今井担の私でも櫻井敦司という人間の美しさはよく知っている。友人に見せて満場一致で「かっこいい」を得たのは櫻井さんだけである。太もも出しても様になるおじさんを初めて見た(ラスロクはその後)。見た目だけじゃない、声も心も、私が窺い知る限りは、うつくしいひとだった。

自分がもう十分すぎるくらい傷を負っているのに、もっと苦しい人がいるから、としきりに口にする。ステージでは言葉少なに、ありがとう、と必ず微笑って言ってくれて。 冗談めかしてメンバーをイジって、ニコニコするけど、でも傷つけるようなことは絶対言わなくて。花と猫と音楽が好きな、優しすぎるくらい優しくて、有り体に言えば繊細な、ひと。ゆっくりと語る時の、その無音すら心地よく聞かせる、一ファンから見た櫻井さんはそういうひとだった。

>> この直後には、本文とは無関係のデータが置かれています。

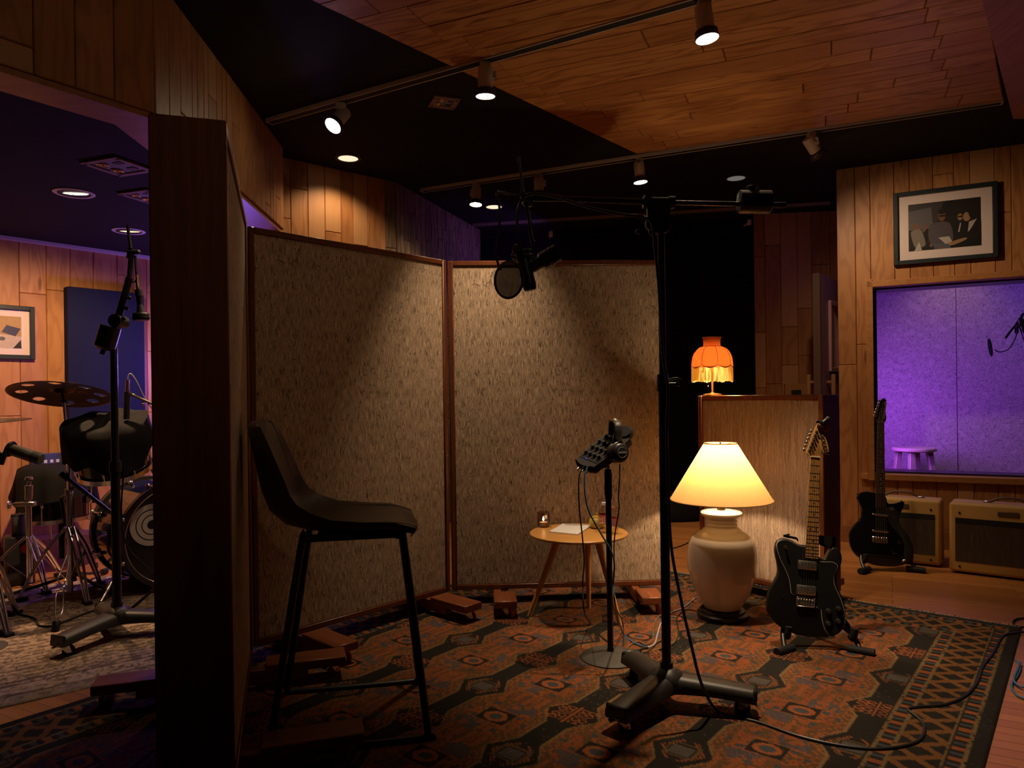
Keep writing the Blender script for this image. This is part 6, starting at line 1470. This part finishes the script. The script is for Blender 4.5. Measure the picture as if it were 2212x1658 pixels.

立ち姿も、顔も声も、遠くから見ても、近くで映像で見ても、時に繊細に、時に妖艶に、変幻自在でもうつくしいことだけは変わらないひとだった。だった?いや、未だに、私の中では、いくつかの映像媒体の櫻井さんが語っている。歌っている。

19日の最後は絶界だったそうだ。絶界の歌詞、ひとつも間違わなかったそうだ。目眩が酷かっただろう、頭も痛かっただろう、息も苦しかっただろう。でも歌ったんだそうだ、最後まで。そうしてステージから去った。あなたはずっとステージに咲くひとだった。

明日の朝、私は夢じゃなかったことを確認して泣くだろうなと思う。これが夢じゃないんだとするなら。悪い夢なら覚めてほしい。明日の朝起きて、名古屋やりますよ、というメールが入っていて、ゆうたさんのブログが再開していたら、もしかしたら、もしかしたら。そんなはず、たぶんないのに。

7月の有明、異空ファイナル、あれが私の最後の公演になるなんて、そんなこと、思うわけない。絶対にまた会いに行くねって、そう思っていた。

 

でもパレードは続く。

パレードは、続くんだ。

私は今井さんのファンだから、今井さんが大丈夫、と言ってくれたら、大丈夫なんだろうと思う。我々にとってはちっとも大丈夫じゃないけど、彼らの中では大丈夫なんだろう。私は信じることにする。

 

櫻井さん。

櫻井敦司さん。

あなたはどこまでもうつくしいひとでした。

私はあなたに出会えてしあわせでした。

あなたが幸せでいてくれたことを祈ります。

今はまだ泣いてしまうから、気持ちがもっと落ち着いたら、たくさんありがとうと言わせてください。